Fun Halloween Booooks…

It’s time for some good ol’ Halloween reading, don’t ya think?

I’m a sucker for all things Up With Paper*, and it’s not just because I used to work there, or the fact that they’re still a client of mine. It’s because all of their stuff is so absolutely COOL!

Their book imprint, Jumping Jack Press, is no exception, and they have a couple of fun Halloween pop-up books out that would make excellent last-minute gifts, if you can get your hands on a copy. (Silly Skeletons is available on Amazon; you can use overnight shipping, and have it on Halloween!)

Both Silly Ghosts and Silly Skeletons are sweet—not scary—titles, perfectly suitable for the wee ones.

Silly Ghosts was written by Janet Lawler, illustrated by Anna Chambers, and engineered by Yevgeniya Yeretskaya.

"Silly Ghosts," Jumping Jack Press

Silly Ghosts,” Jumping Jack Press

Silly Skeletons was also written by Janet Lawler and illustrated by Anna Chambers, but was engineered by Renee Jablow.

"Silly Skeletons," Jumping Jack Press

Silly Skeletons,” Jumping Jack Press

Here are a few other titles worth checking out:

Room on the Broom, written by Julia Donaldson and illustrated by Axel Scheffler. (This dynamic duo have penned and drawn two of my very favorite kids’ books: The Snail and the Whale, and The Gruffalo.) I tend to be a little hesitant when it comes to rhyming copy in kids’ books, but Donaldson’s rollicking rhythm is so perfectly done, it adds to the copy, versus subtracts. This story is “goriously” suited for reading aloud.

The Little Pumpkin Book, by Katy Bratun. If you can find a copy of this simple, lovely little book, which follows the “pumpkin process” through the seasons—from planting the seeds, to tending the garden, to harvest, carving, and baking—snap it up! It’s fun to read all year long, and is a favorite in our household.

For the older set—definitely not for the littler kids—there’s Ray Bradbury’s The Halloween Tree, Neil Gaiman’s The Graveyard Book, and a book I’ve held on to for decades, now: 13 Horrors of Halloween.

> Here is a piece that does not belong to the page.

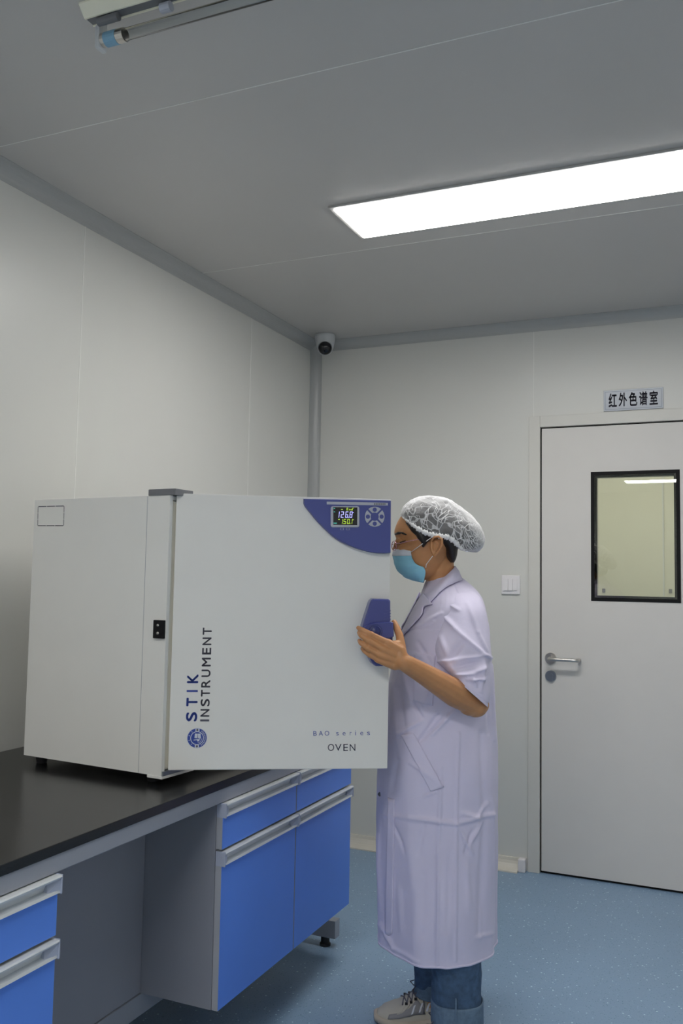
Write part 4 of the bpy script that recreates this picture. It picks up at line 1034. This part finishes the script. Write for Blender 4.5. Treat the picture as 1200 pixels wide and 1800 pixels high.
    for Wl, L in ((WM-.10, [(1400, 735, 838), (1480, 745, 846), (1600, 752, 848), (1700, 757, 845.5), (1740, 758.5, 845), (1775, 760, 846)]), (WM+.10, [(1400, 728, 826), (1480, 728, 822), (1600, 727, 812), (1690, 727, 803), (1722, 727.5, 800), (1742, 731, 799)])):
        r = []
        for k in range(61):
            s = cr(L, k/60); a = (s[2]-s[1])/2*Wl/FPX; rr_ = sect(s[0], s[1], s[2], a*.92, Wl, 56, 2.1)
            for i, p in enumerate(rr_):
                c = (rr_[0]+rr_[28])/2; rr_[i] = p+(p-c).normalized()*(.003*noise.noise(Vector((i/56*6, s[0]*.03, Wl*5)))+.002*noise.noise(Vector((i/56*12, s[0]*.08, Wl*9))))
            r.append(rr_)
        c = sum(r[-1], Vector())/56; r.append([p+(c-p).normalized()*.005 for p in r[-1]]); r.append([p+(c-p).normalized()*.005+Z*.05 for p in r[-2]])
        rings(bm, r, cap=False)
        cuffs.append((Wl, L[-1]))
    jn = link('jeans', bm, M['jean'], e, True)
    for (Wl, l), hgt, skew in zip(cuffs, (42, 26), (6, -5)):
        bm = bmesh.new(); r = []
        y0 = l[0]-20 if Wl < WM else l[0]-22
        for q, (dy, g) in enumerate(((0, .8), (0, 2.6), (4, 3), (hgt-3, 3.2), (hgt, 2.4), (hgt, -1), (hgt-20, -1.5))):
            rr_ = sect(y0+dy, l[1]-g, l[2]+g, ((l[2]-l[1])/2+g)*Wl/FPX*.93, Wl, 56, 2.1)
            for i, p in enumerate(rr_): rr_[i] = p+Z*(.0022*noise.noise(Vector((i/56*9, 1, Wl)))*(1 if q < 3 else 0)-.006*math.cos(2*math.pi*i/56)*0)
            r.append(rr_)
        rings(bm, r, cap=False); link('cuff', bm, M['jeanc'], jn, True)
        bm = bmesh.new(); xm = (l[1]+l[2])/2-2
        pts3 = [pp(xm, y0+k*hgt/6, Wl-((l[2]-l[1])/2+3.2)*Wl/FPX*.93-.0005) for k in range(7)]; tube(bm, pts3, .0028, 6); link('seam', bm, M['jeanc'], jn)
    # ---------------- shoes
    def shoe(toe_px, Wl, label_):
        toe = dep(toe_px, 1800, Wl); o = Vector((toe.x, toe.y, 0)); L = .262
        def f(x, y, z): return o+X*x+Y*y+Z*z        # x from the toe to the heel
        def outline(x):                                 # half width at x
            t = x/L; return .046*(max(0, 1-((t-.30)/.305)**2)**.5 if t < .30 else (1-.16*sm(.3, .65, t)))*(1 if t < .82 else max(.02, 1-((t-.82)/.19)**2)**.5) if 0 <= t <= 1 else 0
        sh = bmesh.new(); r = []
        tp = [(0, .022), (.012, .040), (.035, .054), (.065, .063), (.095, .077), (.125, .093), (.15, .102), (.165, .098), (.19, .082), (.215, .080), (.24, .088), (.255, .080), (.262, .055)]
        n = 28
        for k in range(45):
            t = k/44; x = .001+t*(L-.002); hw = max(.006, outline(x)); zt = None
            for (xa, za), (xb, zb) in zip(tp, tp[1:]):
                if xa <= x <= xb: zt = za+(zb-za)*sm(xa, xb, x)
            r.append([f(x, hw*.98*(abs(math.cos(a))**.8)*(1 if math.cos(a) > 0 else -1), .016+(zt-.016)*max(0, math.sin(a))**.75) for a in [math.pi*i/(n-1) for i in range(n)]]+[f(x, 0, .014)])
        rings(sh, r); s_ = link('shoe', sh, M['shoe'], e, True)
        bm = bmesh.new(); r = []
        for k in range(45):
            t = k/44; x = t*L; hw = max(.004, outline(max(.001, min(L-.001, x)))); lift = .010*sm(.06, 0, x)+.004*sm(.23, .262, x); top = .024+.010*sm(.10, .24, x)+.006*sm(.05, 0, x)
            xx = x-.004*(1-2*t)
            r.append([f(xx, hw*1.06, lift+.001), f(xx, hw*1.13, lift+.010), f(xx, hw*1.10, top), f(xx, hw*.9, top), f(xx, -hw*.9, top), f(xx, -hw*1.10, top), f(xx, -hw*1.13, lift+.010), f(xx, -hw*1.06, lift+.001)])
        rings(bm, r); link('sole', bm, M['sole'], s_, True)
        bm = bmesh.new(); r = []
        for k in range(40):
            t = k/39; x = .002+t*(L-.004); hw = max(.004, outline(x)); lift = .010*sm(.06, 0, x)+.004*sm(.23, .262, x); xx = x-.004*(1-2*t)
            r.append([f(xx, hw*1.04, lift-.0005), f(xx, hw*1.09, lift+.005), f(xx, -hw*1.09, lift+.005), f(xx, -hw*1.04, lift-.0005)])
        rings(bm, r); link('outsole', bm, M['cyl'] if False else M['shoeg'], s_)
        # overlays on both sides
        def surf(x, v, off=.0012):                      # v: 0 bottom..1 top along the side
            hw = max(.006, outline(x)); zt = .05
            for (xa, za), (xb, zb) in zip(tp, tp[1:]):
                if xa <= x <= xb: zt = za+(zb-za)*sm(xa, xb, x)
            a = math.pi/2*v; return hw*.98*math.cos(a)**.8+off, .016+(zt-.016)*math.sin(a)**.75+off*.4
        def ov_(pts, m, nm):
            for sg in (-1,) if True else (1,):
                pass
            for sg in (-1, 1):
                bm = bmesh.new(); nn = 14; g = []
                for k in range(nn+1):
                    a, b = cr(pts[0], k/nn), cr(pts[1], k/nn); row = []
                    for q in range(4):
                        x = a[0]+(b[0]-a[0])*q/3; v = a[1]+(b[1]-a[1])*q/3; yy, zz = surf(x, v, .0022); row.append(bm.verts.new(f(x, sg*yy, zz)))
                    g.append(row)
                for a in range(nn):
                    for b in range(3): bm.faces.new((g[a][b], g[a][b+1], g[a+1][b+1], g[a+1][b]))
                o_ = link(nm, bm, m, s_, True); md = o_.modifiers.new('t', 'SOLIDIFY'); md.thickness = .001; md.offset = 0
        ov_(([(.035, .12), (.07, .14), (.11, .16), (.15, .14)], [(.04, .34), (.075, .36), (.10, .42), (.125, .60)]), M['shoeg'], 'overlay')
        ov_(([(.062, .30), (.085, .34), (.10, .50), (.106, .66)], [(.066, .38), (.080, .42), (.09, .58), (.098, .70)]), M['shoe'], 'overlay')
        for x_ in (.105, .128, .150):
            ov_(([(x_, .20), (x_+.004, .30), (x_+.009, .42)], [(x_+.006, .20), (x_+.010, .30), (x_+.015, .42)]), M['maskw'], 'overlay')
        ov_(([(.175, .10), (.205, .12), (.235, .14), (.255, .2)], [(.18, .42), (.205, .55), (.235, .66), (.252, .7)]), M['shoeg'], 'overlay')
        for q in range(4):
            x_ = .092+q*.014; v = .62
            for sg in (-1, 1):
                yy, zz = surf(x_, v, .003); bm = bmesh.new(); box(bm, (-.004, -.003, -.003), (.004, .003, .003), fr=lambda c, x_=x_, yy=yy, zz=zz, sg=sg: f(x_+c.x, sg*yy+c.y, zz+c.z)); link('eyelet', bm, M['rubber'], s_)
        bm = bmesh.new(); pr = None
        for q in range(5):
            x_ = .080+q*.014
            for sg in (-1, 1):
                y1_, z1_ = surf(x_, .66, .003); x2 = min(x_+.014, .142); y2_, z2_ = surf(x2, .66, .003); ym, zm = surf((x_+x2)/2, 1.0, .006)
                tube(bm, [f(x_, sg*y1_, z1_), f((x_+x2)/2, 0, zm), f(x2, -sg*y2_, z2_)], .0021, 6)
        for sg in (-1, 1):
            tube(bm, [f(.140, 0, .108), f(.122, sg*.020, .118), f(.108, sg*.032, .108), f(.118, sg*.030, .098), f(.140, 0, .106)], .0019, 6)
            tube(bm, [f(.140, 0, .106), f(.142, sg*.034, .100), f(.144, sg*.045, .070), f(.143, sg*.046, .048)], .0018, 6)
        link('laces', bm, M['lace'], s_, True)
        bm = bmesh.new(); rr_ = []
        tube(bm, [f(.150+.045*(1-math.cos(a))+.004, .036*math.sin(a), .098-.016*math.sin(a/2)**2+.006*math.cos(a)*0) for a in [2*math.pi*k/32 for k in range(33)]], .0055, 8); link('shoe_collar', bm, M['lace'], s_, True)
    shoe(659, WM+.10, 'far'); shoe(688, WM-.10, 'near')
person()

This spooky collection of thirteen Halloween-themed short stories (by various authors, including Asimov, Wharton, and Bradbury) looks to be out of print, so it’s another one of those “if-you-see-it, snag-it” situations.

Hopefully, this list helps soothe your candy-jacked young’uns’ post-trick-or-treating. Just sit them down in a quiet corner and enjoy a good Halloween read, together. Who knows? It might be calming enough to counteract the chocolate, and help them fall asleep before the witching hour.